« Frère Olivier est quelque part dans le jardin. Bonne chance ! » Le moine installé derrière le comptoir du petit magasin de souvenirs de l’abbaye bénédictine d’Abu-Gosch ne semble pas très confiant. Son confrère, responsable de l’accueil, est un homme très demandé. Et cette journée ne fait pas exception : les groupes de visiteurs défilent. En ce moment, frère Olivier a réuni à l’ombre un groupe de pèlerins venu en bus, issu du diocèse de Metz en France. « Si je peux transmettre un message, ce sera celui-ci : il faut s’aimer et se comprendre ! », explique ce moine de 56 ans, dans sa soutane blanche caractéristique de la congrégation bénédictine de Notre-Dame du Mont-Olivet. Son auditoire est suspendu à ses lèvres.
L’accueillante communauté bénédictine d’Abu-Gosch, près de Jérusalem, est, tout comme le village arabe du même nom – identifié par les croisés comme le site biblique d’Emmaüs – réputé pour ses excellentes relations avec ses voisins juifs.
Lieu de partage
« Les médias ne parlent que des problèmes et des conflits, mais il y a aussi des lieux de partage. Chez nous, il arrive tellement de personnes différentes que cela donne une mosaïque multicolore », affirme frère Olivier. Le bénédictin se trouve dans son élément. Depuis près de 30 ans, il s’engage à faire de son abbaye une maison ouverte à tous : juifs, chrétiens et musulmans, pèlerins et touristes.
Ce citoyen français, qui a même servi dans la marine, est connu pour ses rencontres avec les soldats israéliens. « Tout a débuté par une limonade partagée un jour de canicule en été », raconte-t-il au sujet de sa première rencontre avec le commandant responsable de la formation des soldats à Jérusalem. C’était en 1984. Depuis, des générations de soldats ont visité l’abbaye bénédictine : ils ont été jusqu’à 12 000 par année, ils sont actuellement environ 4 000.

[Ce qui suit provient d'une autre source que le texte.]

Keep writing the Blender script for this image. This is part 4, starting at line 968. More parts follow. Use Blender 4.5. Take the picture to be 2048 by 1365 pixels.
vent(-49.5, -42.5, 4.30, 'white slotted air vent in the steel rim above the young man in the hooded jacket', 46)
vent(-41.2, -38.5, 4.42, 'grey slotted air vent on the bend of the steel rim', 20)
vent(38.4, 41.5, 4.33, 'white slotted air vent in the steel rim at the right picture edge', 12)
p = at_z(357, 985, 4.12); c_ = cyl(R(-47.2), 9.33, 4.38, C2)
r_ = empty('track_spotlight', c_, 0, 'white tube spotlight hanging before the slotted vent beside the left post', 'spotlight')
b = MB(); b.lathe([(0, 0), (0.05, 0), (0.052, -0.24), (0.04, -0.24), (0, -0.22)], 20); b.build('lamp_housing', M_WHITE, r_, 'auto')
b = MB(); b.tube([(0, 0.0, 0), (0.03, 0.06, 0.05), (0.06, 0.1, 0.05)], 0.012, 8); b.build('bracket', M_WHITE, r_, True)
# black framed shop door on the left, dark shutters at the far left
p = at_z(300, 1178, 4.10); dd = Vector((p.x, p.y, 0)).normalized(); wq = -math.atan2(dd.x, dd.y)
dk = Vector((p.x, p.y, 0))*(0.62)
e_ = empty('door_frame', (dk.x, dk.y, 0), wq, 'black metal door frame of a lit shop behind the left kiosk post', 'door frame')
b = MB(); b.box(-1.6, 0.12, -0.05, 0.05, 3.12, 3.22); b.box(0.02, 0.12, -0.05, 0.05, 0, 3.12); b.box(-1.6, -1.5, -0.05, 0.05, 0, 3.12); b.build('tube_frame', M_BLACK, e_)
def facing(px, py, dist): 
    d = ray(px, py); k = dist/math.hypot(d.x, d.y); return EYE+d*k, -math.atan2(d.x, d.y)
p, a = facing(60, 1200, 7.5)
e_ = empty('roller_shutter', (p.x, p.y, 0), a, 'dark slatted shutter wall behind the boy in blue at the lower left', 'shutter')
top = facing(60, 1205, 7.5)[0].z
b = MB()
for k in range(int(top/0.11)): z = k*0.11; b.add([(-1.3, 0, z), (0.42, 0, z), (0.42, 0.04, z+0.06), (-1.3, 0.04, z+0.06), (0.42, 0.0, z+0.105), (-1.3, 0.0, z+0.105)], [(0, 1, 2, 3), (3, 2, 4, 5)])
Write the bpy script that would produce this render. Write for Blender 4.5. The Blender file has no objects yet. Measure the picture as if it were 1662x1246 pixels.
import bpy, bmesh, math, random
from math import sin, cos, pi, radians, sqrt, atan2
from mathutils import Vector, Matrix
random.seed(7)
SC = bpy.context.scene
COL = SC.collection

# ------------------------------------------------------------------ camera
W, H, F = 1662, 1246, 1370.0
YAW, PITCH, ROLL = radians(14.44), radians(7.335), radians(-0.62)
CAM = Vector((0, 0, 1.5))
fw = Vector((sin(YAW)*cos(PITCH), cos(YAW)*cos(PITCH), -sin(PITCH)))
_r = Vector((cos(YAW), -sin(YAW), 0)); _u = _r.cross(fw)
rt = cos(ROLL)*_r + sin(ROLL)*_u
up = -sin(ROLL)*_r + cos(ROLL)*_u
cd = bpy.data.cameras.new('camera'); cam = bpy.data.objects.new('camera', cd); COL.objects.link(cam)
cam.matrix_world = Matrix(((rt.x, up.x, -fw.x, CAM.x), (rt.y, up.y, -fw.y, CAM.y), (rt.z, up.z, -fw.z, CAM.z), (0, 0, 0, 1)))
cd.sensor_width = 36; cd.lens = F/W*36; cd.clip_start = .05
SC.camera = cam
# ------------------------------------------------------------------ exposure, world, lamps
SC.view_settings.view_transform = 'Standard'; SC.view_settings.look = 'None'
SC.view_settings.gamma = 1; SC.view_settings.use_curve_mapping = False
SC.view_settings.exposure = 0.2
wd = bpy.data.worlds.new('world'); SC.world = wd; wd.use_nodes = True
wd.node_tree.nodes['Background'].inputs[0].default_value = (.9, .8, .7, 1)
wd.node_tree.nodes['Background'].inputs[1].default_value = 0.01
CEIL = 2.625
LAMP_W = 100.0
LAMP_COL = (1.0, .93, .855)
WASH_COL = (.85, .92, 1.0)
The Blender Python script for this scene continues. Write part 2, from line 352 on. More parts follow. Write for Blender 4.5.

La plupart d’entre eux, affirme le frère Olivier, viennent contre leur volonté et sans conviction. Ce qu’il comprend parfaitement : « Qu’est-ce que de si jeunes soldats israéliens ont à voir avec un vieux moine ? » Mais le changement que le religieux peut alors observer chez eux est d’autant plus étonnant. Beaucoup expriment régulièrement le vœu de revenir sur place, et des contacts étroits se tissent avec certains parmi eux. De telles visites redonnent de l’espoir sur l’avenir du pays, a affirmé un de ces soldats au frère Olivier. Un autre a senti qu’un mur s’était effondré dans son cœur.
Respect mutuel
Frère Olivier, qui parle couramment l’hébreu et a obtenu la nationalité israélienne il y a près de 7 ans, reste néanmoins modeste. « Je ne suis pas un gourou pour ces soldats, comme certains le prétendent. C’est bien plus simple : J’accueille et je reçois quelque chose en retour. » C’est le respect mutuel qui est important, et non les différentes opinions politiques, affirme le bénédictin. Surtout, il faudrait « ne pas vouloir que le vis-à-vis soit comme moi ». Devant les jeunes soldats, il parle librement du message de l’Évangile, mais il ne cherche pas à convertir ses visiteurs. « Je ne le pourrais absolument pas. Ce serait de l’hypocrisie ! »
Et même s’il y a parfois des incompréhensions ou quelques réactions isolées de désapprobation, l’action de ce moine peu ordinaire porte des fruits. Certains soldats parmi les premières générations qu’il a accueillies reviennent en visite, parfois même avec leurs enfants, raconte frère Olivier. « Il ne s’agit peut-être que d’une goutte, mais elle montre que ça fonctionne. C’est pourquoi il est important de continuer », ajoute-t-il, en recueillant des réactions d’approbation de la part des pèlerins français.
Le fait que le religieux ait su attirer la sympathie des soldats israéliens avec sa malice et ses anecdotes ne semble étonner personne. Les pèlerins français sont enthousiasmés par cette rencontre et prennent congé de leur hôte avec des applaudissements nourris et en lui remettant une bouteille d’eau-de-vie de mirabelle en signe de reconnaissance. Frère Olivier leur exprime encore une dernière requête : « Je recommande tout cela à votre prière. Et n’abandonnez jamais l’espoir, sans être naïfs pour autant ! » Un bref coup d’œil sur sa montre, et l’homme très occupé disparaît. C’est l’heure de la prière.